House bill that could enable San Tan Valley to become Arizona’s 11th largest city advances

By James Hodl | Copper Area

‘Let’s talk this over before enacting HB 2385,’ opponents to incorporation vote plead

Now that legislation that would ease the way for residents of San Tan Valley to hold a vote on incorporating as a city has begun advancing through the Arizona House of Representatives, opponents are asking that the issue regress back to the discussion stage.
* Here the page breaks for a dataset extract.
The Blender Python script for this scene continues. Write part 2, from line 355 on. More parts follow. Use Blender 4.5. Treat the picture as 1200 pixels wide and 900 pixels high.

A bill (HB 2385) was approved on Feb. 24 by the House Judiciary Committee on a unanimous 6-0 vote and now awaits hearings in the House Rules Committee before being sent for a vote by the full House. The measure would eliminate the “six-mile rule” in Pinal County that allows an incorporated city or town within six miles of a community seeking to incorporate to block a vote in that community if it feels the newly incorporated town would have a detrimental impact on the existing city. Since 2011 Pinal has been the only county in Arizona where the “six-mile rule” is still in effect.

The “six-mile rule” was used by the Florence Town Council in 2010 to block a vote on San Tan Valley incorporation. The following year, the Arizona state legislature enacted a measure that would have originally eliminated the rule for all counties, but that Pinal County was removed from coverage in a deal to get the measure passed for the benefit of the other counties.